DIRECTIVE:
Copy all lines below exactly as written. Leave pictures out.
--*--
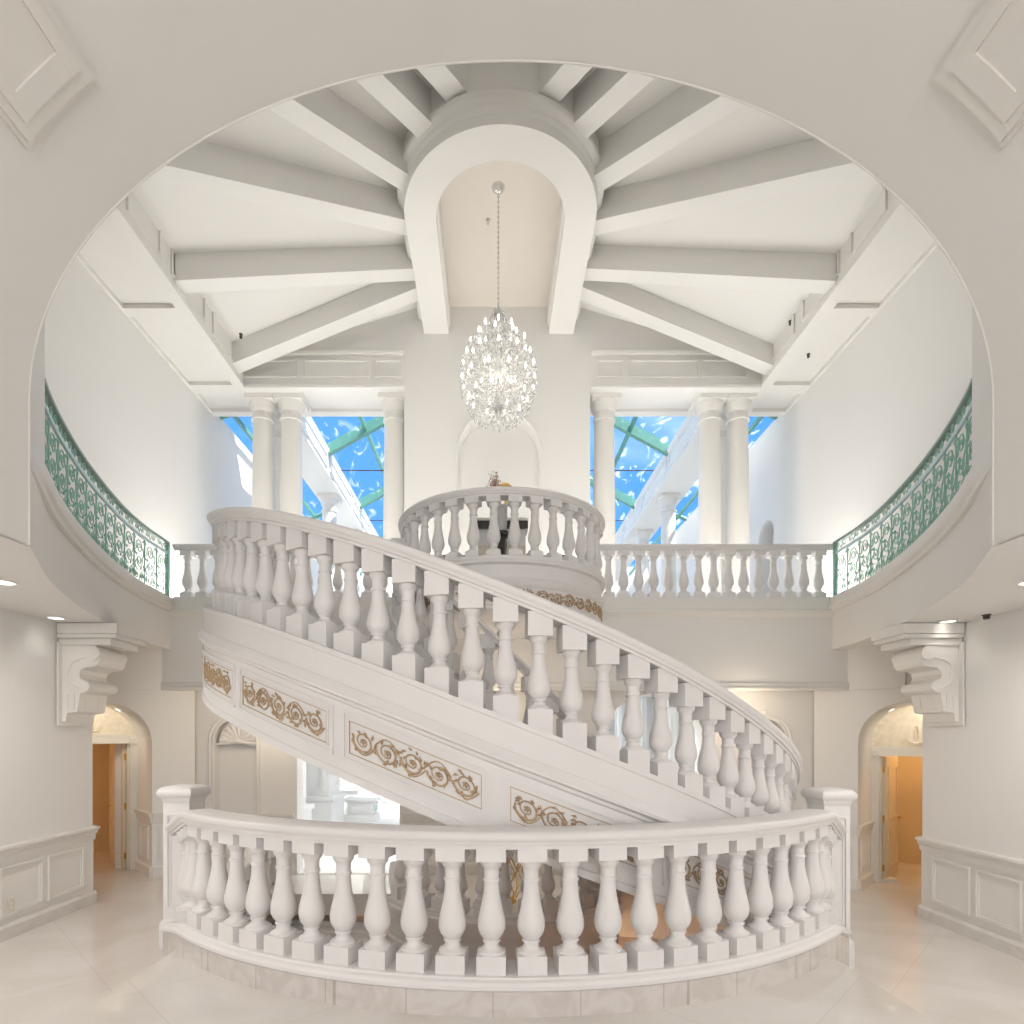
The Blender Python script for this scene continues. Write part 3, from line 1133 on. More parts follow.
def guard_path(zoff=0.0, n=56):
    """arc plus the short falling returns to the newel posts"""
    P = arc_path(CX, CY, RB, -AE, AE, n, zoff)
    eL, eR = P[0][0], P[-1][0]
    NL, NR = Vector((-3.17, 6.02)), Vector((3.43, 6.02))
    dl = (NL - Vector(eL[:2])).normalized()
    dr = (NR - Vector(eR[:2])).normalized()
    oL, oR = (-abs(dl.y), -abs(dl.x)), (abs(dr.y), -abs(dr.x))
    mL = ((oL[0] + P[0][1][0]), (oL[1] + P[0][1][1]))
    mR = ((oR[0] + P[-1][1][0]), (oR[1] + P[-1][1][1]))

    def nm(v_):
        h = math.hypot(*v_)
        return (v_[0] / h * 1.01, v_[1] / h * 1.01)
    P[0] = (P[0][0], nm(mL))
    P[-1] = (P[-1][0], nm(mR))
    P = [((NL.x, NL.y, zoff - .22), oL)] + P + [((NR.x, NR.y, zoff - .26), oR)]
    return P


bl = baluster_mesh('baluster', .25, .385, 1.04, 1.14, r=.099, w=.205)
MB().sweep(guard_path(1.26), RAIL).build('handrail', M_STONE, guard, 30)
cb = [(-.19, .17), (.17, .17), (.18, .185), (.195, .19), (.195, .215), (.18, .235), (.15, .245), (.14, .257), (-.19, .257)]
MB().sweep(guard_path(0), cb).build('curb', M_STONE, guard, 30)
MB().sweep(guard_path(0), [(-.17, -.45), (.175, -.45), (.175, .172), (-.17, .172)]).build('marble_plinth', M_BAND, guard, 30)
for k in range(22):
    a = (k - 10.5) * DEL
    put('baluster', bl, guard, (CX + RB * math.sin(rad(a)), CY - RB * math.cos(rad(a)), 0), rad(a))
GP = guard_path(0)
for (p0, p1, sgn) in ((GP[1][0], GP[0][0], -1), (GP[-2][0], GP[-1][0], 1)):
    p0, p1 = Vector(p0), Vector(p1)
    L_ = (p1 - p0).length
    for k in range(3):
        q = (.10 + .205 * k) / L_
        p = p0.lerp(p1, q)
        put('baluster', bl, guard, p, sgn * rad(62))


def newel(name, x, y, zf, ztop, rz, label):
    t = thing('newel_post', label, 'post', (x, y, zf), 'newel posts')
    H = ztop - zf

    def rot(mb):
        c, s_ = math.cos(rz), math.sin(rz)
        mb.v = [(x + .67 * (c * a - s_ * b_), y + .67 * (s_ * a + c * b_), zf + z) for a, b_, z in mb.v]
        return mb
    m_ = MB().box(-.21, .21, -.21, .21, .2, H - .13)
    for k in range(4):
        c, s_ = round(math.cos(k * PI / 2)), round(math.sin(k * PI / 2))
        fq = lambda u, vv, w, c=c, s_=s_: (c * u - s_ * -(.21 + w), s_ * u + c * -(.21 + w), vv)
        m_.frame(fq, -.15, .15, .40, H - .28, -.002, .022, .026)
        m_.frame(fq, -.10, .10, .44, H - .32, -.002, .012, .02)
    rot(m_).build('shaft', M_STONE, t, 30)
    m_ = MB()
    sq = lambda r_, z: [(-r_, -r_, z), (r_, -r_, z), (r_, r_, z), (-r_, r_, z)]
    lv = [(.21, H - .17), (.222, H - .16), (.224, H - .14), (.232, H - .12), (.255, H - .11), (.275, H - .09), (.278, H - .065), (.27, H - .045), (.23, H - .012), (.17, H)]
    vs, fs = [], []
    for r_, z in lv:
        vs += sq(r_, z)
    for i in range(len(lv) - 1):
        for k in range(4):
            l = (k + 1) % 4
            fs.append((i * 4 + k, i * 4 + l, i * 4 + 4 + l, i * 4 + 4 + k))
    fs.append(tuple(len(lv) * 4 - 4 + k for k in range(4)))
    m_.add(vs, fs)
    rot(m_).build('cap', M_STONE, t, 40)
    m_ = MB()
    lv = [(.25, 0), (.25, .24), (.235, .28), (.21, .30)]
    vs, fs = [], []
    for r_, z in lv:
        vs += sq(r_, z)
    for i in range(len(lv) - 1):
        for k in range(4):
            l = (k + 1) % 4
            fs.append((i * 4 + k, i * 4 + l, i * 4 + 4 + l, i * 4 + 4 + k))
    m_.add(vs, fs)
    rot(m_).build('plinth', M_STONE, t, 30)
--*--
PROBLEM SOLUTION:
The Blender Python script for this scene continues. Write part 3, from line 1133 on. More parts follow.
def guard_path(zoff=0.0, n=56):
    """arc plus the short falling returns to the newel posts"""
    P = arc_path(CX, CY, RB, -AE, AE, n, zoff)
    eL, eR = P[0][0], P[-1][0]
    NL, NR = Vector((-3.17, 6.02)), Vector((3.43, 6.02))
    dl = (NL - Vector(eL[:2])).normalized()
    dr = (NR - Vector(eR[:2])).normalized()
    oL, oR = (-abs(dl.y), -abs(dl.x)), (abs(dr.y), -abs(dr.x))
    mL = ((oL[0] + P[0][1][0]), (oL[1] + P[0][1][1]))
    mR = ((oR[0] + P[-1][1][0]), (oR[1] + P[-1][1][1]))

    def nm(v_):
        h = math.hypot(*v_)
        return (v_[0] / h * 1.01, v_[1] / h * 1.01)
    P[0] = (P[0][0], nm(mL))
    P[-1] = (P[-1][0], nm(mR))
    P = [((NL.x, NL.y, zoff - .22), oL)] + P + [((NR.x, NR.y, zoff - .26), oR)]
    return P


bl = baluster_mesh('baluster', .25, .385, 1.04, 1.14, r=.099, w=.205)
MB().sweep(guard_path(1.26), RAIL).build('handrail', M_STONE, guard, 30)
cb = [(-.19, .17), (.17, .17), (.18, .185), (.195, .19), (.195, .215), (.18, .235), (.15, .245), (.14, .257), (-.19, .257)]
MB().sweep(guard_path(0), cb).build('curb', M_STONE, guard, 30)
MB().sweep(guard_path(0), [(-.17, -.45), (.175, -.45), (.175, .172), (-.17, .172)]).build('marble_plinth', M_BAND, guard, 30)
for k in range(22):
    a = (k - 10.5) * DEL
    put('baluster', bl, guard, (CX + RB * math.sin(rad(a)), CY - RB * math.cos(rad(a)), 0), rad(a))
GP = guard_path(0)
for (p0, p1, sgn) in ((GP[1][0], GP[0][0], -1), (GP[-2][0], GP[-1][0], 1)):
    p0, p1 = Vector(p0), Vector(p1)
    L_ = (p1 - p0).length
    for k in range(3):
        q = (.10 + .205 * k) / L_
        p = p0.lerp(p1, q)
        put('baluster', bl, guard, p, sgn * rad(62))


def newel(name, x, y, zf, ztop, rz, label):
    t = thing('newel_post', label, 'post', (x, y, zf), 'newel posts')
    H = ztop - zf

    def rot(mb):
        c, s_ = math.cos(rz), math.sin(rz)
        mb.v = [(x + .67 * (c * a - s_ * b_), y + .67 * (s_ * a + c * b_), zf + z) for a, b_, z in mb.v]
        return mb
    m_ = MB().box(-.21, .21, -.21, .21, .2, H - .13)
    for k in range(4):
        c, s_ = round(math.cos(k * PI / 2)), round(math.sin(k * PI / 2))
        fq = lambda u, vv, w, c=c, s_=s_: (c * u - s_ * -(.21 + w), s_ * u + c * -(.21 + w), vv)
        m_.frame(fq, -.15, .15, .40, H - .28, -.002, .022, .026)
        m_.frame(fq, -.10, .10, .44, H - .32, -.002, .012, .02)
    rot(m_).build('shaft', M_STONE, t, 30)
    m_ = MB()
    sq = lambda r_, z: [(-r_, -r_, z), (r_, -r_, z), (r_, r_, z), (-r_, r_, z)]
    lv = [(.21, H - .17), (.222, H - .16), (.224, H - .14), (.232, H - .12), (.255, H - .11), (.275, H - .09), (.278, H - .065), (.27, H - .045), (.23, H - .012), (.17, H)]
    vs, fs = [], []
    for r_, z in lv:
        vs += sq(r_, z)
    for i in range(len(lv) - 1):
        for k in range(4):
            l = (k + 1) % 4
            fs.append((i * 4 + k, i * 4 + l, i * 4 + 4 + l, i * 4 + 4 + k))
    fs.append(tuple(len(lv) * 4 - 4 + k for k in range(4)))
    m_.add(vs, fs)
    rot(m_).build('cap', M_STONE, t, 40)
    m_ = MB()
    lv = [(.25, 0), (.25, .24), (.235, .28), (.21, .30)]
    vs, fs = [], []
    for r_, z in lv:
        vs += sq(r_, z)
    for i in range(len(lv) - 1):
        for k in range(4):
            l = (k + 1) % 4
            fs.append((i * 4 + k, i * 4 + l, i * 4 + 4 + l, i * 4 + 4 + k))
    m_.add(vs, fs)
    rot(m_).build('plinth', M_STONE, t, 30)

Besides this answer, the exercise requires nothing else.